▶ **JOB**: The lines to return are those from the one containing "Reconstruct this image" down to the one containing "sun.rotation_euler = SUN_DIR.to_track_quat('Z', 'Y').to_euler()", inclusive; return them exactly and nothing else.
BEGIN DATA LINES
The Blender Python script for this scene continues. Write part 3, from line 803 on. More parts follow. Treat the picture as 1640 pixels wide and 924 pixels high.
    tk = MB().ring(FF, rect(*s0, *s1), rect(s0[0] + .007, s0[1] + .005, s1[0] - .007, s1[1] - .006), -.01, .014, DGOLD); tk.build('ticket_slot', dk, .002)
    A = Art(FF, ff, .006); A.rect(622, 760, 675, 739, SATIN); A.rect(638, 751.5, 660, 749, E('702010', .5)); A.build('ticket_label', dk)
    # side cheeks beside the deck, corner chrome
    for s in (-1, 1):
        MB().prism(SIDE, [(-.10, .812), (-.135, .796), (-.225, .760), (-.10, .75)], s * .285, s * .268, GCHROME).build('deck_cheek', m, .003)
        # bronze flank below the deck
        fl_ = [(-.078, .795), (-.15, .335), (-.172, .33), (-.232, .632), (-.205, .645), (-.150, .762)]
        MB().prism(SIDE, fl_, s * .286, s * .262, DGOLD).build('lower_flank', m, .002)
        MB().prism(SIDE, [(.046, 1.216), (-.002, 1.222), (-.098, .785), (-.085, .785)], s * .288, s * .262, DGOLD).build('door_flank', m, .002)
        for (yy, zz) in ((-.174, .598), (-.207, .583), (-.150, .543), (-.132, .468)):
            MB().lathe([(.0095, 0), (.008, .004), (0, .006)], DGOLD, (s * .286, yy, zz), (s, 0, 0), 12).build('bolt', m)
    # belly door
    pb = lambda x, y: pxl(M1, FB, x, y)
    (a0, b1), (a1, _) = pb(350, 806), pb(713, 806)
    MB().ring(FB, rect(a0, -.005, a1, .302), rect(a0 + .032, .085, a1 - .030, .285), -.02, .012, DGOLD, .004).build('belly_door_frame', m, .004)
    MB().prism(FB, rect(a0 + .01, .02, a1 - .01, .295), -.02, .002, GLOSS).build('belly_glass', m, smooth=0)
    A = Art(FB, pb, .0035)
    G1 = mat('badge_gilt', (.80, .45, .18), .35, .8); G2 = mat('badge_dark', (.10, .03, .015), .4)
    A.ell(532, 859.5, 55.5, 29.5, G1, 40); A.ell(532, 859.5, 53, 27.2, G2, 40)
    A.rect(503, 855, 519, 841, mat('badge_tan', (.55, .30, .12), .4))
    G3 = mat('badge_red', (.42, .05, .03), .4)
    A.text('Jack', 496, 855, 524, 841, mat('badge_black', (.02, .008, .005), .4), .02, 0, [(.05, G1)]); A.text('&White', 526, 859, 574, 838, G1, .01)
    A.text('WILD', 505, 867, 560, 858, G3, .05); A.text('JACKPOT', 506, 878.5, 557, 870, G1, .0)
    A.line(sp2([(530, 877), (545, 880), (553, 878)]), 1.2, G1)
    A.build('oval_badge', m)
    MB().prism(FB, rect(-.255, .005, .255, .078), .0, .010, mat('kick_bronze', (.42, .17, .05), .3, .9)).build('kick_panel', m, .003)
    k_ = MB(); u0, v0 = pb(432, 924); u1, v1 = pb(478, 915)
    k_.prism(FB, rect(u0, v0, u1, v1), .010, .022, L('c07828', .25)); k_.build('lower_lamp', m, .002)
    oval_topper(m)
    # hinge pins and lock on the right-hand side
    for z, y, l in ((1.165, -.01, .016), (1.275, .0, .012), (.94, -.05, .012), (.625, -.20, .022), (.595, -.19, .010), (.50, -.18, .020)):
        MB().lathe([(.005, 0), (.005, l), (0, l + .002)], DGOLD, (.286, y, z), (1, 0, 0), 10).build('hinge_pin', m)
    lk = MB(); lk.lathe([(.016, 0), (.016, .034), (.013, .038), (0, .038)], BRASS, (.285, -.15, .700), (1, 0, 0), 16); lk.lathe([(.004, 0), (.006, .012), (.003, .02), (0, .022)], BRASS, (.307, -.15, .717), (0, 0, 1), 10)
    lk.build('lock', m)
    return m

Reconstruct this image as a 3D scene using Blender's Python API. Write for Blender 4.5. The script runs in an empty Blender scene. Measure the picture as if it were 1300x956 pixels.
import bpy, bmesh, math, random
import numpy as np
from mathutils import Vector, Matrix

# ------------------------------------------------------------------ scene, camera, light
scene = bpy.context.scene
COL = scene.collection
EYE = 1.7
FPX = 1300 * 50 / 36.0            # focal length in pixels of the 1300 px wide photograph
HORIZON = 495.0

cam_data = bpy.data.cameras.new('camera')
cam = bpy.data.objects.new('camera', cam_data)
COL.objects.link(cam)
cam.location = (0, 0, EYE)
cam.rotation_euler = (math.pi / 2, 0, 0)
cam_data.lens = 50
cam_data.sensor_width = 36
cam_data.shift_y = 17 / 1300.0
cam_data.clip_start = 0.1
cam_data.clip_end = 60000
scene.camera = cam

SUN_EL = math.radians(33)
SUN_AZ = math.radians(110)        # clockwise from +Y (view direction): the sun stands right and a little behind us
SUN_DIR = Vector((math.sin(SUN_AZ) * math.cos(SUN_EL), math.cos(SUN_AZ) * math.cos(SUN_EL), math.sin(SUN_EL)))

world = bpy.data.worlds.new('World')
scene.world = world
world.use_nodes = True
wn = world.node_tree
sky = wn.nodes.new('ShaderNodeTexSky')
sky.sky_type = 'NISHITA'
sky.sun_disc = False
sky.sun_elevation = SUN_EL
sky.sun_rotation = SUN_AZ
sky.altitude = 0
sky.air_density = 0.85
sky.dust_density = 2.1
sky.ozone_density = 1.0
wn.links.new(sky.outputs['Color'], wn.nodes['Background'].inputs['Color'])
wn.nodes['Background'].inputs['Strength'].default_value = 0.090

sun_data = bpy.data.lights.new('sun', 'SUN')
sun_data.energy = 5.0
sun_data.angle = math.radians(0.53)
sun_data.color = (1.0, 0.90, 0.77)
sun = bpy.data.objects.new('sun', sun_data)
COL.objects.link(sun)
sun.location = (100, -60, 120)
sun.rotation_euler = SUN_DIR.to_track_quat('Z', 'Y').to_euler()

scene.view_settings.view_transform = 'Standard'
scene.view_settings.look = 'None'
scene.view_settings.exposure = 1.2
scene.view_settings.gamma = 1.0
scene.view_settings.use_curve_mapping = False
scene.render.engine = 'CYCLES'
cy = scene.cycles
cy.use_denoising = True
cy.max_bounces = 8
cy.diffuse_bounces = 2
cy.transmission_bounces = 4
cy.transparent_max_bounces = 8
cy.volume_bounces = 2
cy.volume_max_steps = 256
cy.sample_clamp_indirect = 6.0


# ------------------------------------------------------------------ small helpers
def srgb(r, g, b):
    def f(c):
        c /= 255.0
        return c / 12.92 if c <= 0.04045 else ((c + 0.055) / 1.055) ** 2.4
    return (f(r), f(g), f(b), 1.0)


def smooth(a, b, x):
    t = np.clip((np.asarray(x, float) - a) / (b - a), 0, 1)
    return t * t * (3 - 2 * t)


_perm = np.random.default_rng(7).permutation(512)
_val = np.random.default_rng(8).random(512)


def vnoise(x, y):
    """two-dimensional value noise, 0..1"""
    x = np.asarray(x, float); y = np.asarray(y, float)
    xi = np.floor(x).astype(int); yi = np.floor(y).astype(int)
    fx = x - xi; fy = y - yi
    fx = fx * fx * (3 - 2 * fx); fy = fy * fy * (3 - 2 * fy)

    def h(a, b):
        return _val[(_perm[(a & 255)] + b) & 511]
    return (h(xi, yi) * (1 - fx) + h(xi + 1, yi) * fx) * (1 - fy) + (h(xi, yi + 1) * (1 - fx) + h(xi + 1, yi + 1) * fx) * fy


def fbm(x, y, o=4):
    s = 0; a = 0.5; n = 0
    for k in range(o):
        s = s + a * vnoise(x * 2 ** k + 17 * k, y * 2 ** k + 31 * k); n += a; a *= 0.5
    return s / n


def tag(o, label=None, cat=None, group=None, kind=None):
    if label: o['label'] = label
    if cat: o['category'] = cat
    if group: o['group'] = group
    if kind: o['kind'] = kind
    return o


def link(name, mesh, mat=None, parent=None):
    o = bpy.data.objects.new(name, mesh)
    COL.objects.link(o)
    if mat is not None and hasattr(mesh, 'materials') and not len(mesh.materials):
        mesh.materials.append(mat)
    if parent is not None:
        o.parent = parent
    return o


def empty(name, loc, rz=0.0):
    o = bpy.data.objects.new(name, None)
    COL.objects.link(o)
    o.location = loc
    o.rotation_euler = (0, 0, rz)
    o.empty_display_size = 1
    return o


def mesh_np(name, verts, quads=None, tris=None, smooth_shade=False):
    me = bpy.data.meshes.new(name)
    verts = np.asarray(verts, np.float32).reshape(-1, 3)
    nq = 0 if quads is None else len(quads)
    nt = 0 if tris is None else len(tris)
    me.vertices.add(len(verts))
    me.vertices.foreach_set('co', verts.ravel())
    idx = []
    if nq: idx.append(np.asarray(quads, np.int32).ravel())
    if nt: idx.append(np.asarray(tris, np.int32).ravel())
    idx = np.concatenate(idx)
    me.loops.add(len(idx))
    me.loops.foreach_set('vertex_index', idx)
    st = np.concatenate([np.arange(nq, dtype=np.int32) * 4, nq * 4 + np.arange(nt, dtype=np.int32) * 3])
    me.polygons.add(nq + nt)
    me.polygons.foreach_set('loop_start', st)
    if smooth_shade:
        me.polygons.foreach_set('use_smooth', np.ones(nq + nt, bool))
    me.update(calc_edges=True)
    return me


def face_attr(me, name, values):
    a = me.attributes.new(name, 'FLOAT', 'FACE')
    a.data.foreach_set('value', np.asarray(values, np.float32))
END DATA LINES
▶ **RESPONSE TO THIS TASK**:
Reconstruct this image as a 3D scene using Blender's Python API. Write for Blender 4.5. The script runs in an empty Blender scene. Measure the picture as if it were 1300x956 pixels.
import bpy, bmesh, math, random
import numpy as np
from mathutils import Vector, Matrix

# ------------------------------------------------------------------ scene, camera, light
scene = bpy.context.scene
COL = scene.collection
EYE = 1.7
FPX = 1300 * 50 / 36.0            # focal length in pixels of the 1300 px wide photograph
HORIZON = 495.0

cam_data = bpy.data.cameras.new('camera')
cam = bpy.data.objects.new('camera', cam_data)
COL.objects.link(cam)
cam.location = (0, 0, EYE)
cam.rotation_euler = (math.pi / 2, 0, 0)
cam_data.lens = 50
cam_data.sensor_width = 36
cam_data.shift_y = 17 / 1300.0
cam_data.clip_start = 0.1
cam_data.clip_end = 60000
scene.camera = cam

SUN_EL = math.radians(33)
SUN_AZ = math.radians(110)        # clockwise from +Y (view direction): the sun stands right and a little behind us
SUN_DIR = Vector((math.sin(SUN_AZ) * math.cos(SUN_EL), math.cos(SUN_AZ) * math.cos(SUN_EL), math.sin(SUN_EL)))

world = bpy.data.worlds.new('World')
scene.world = world
world.use_nodes = True
wn = world.node_tree
sky = wn.nodes.new('ShaderNodeTexSky')
sky.sky_type = 'NISHITA'
sky.sun_disc = False
sky.sun_elevation = SUN_EL
sky.sun_rotation = SUN_AZ
sky.altitude = 0
sky.air_density = 0.85
sky.dust_density = 2.1
sky.ozone_density = 1.0
wn.links.new(sky.outputs['Color'], wn.nodes['Background'].inputs['Color'])
wn.nodes['Background'].inputs['Strength'].default_value = 0.090

sun_data = bpy.data.lights.new('sun', 'SUN')
sun_data.energy = 5.0
sun_data.angle = math.radians(0.53)
sun_data.color = (1.0, 0.90, 0.77)
sun = bpy.data.objects.new('sun', sun_data)
COL.objects.link(sun)
sun.location = (100, -60, 120)
sun.rotation_euler = SUN_DIR.to_track_quat('Z', 'Y').to_euler()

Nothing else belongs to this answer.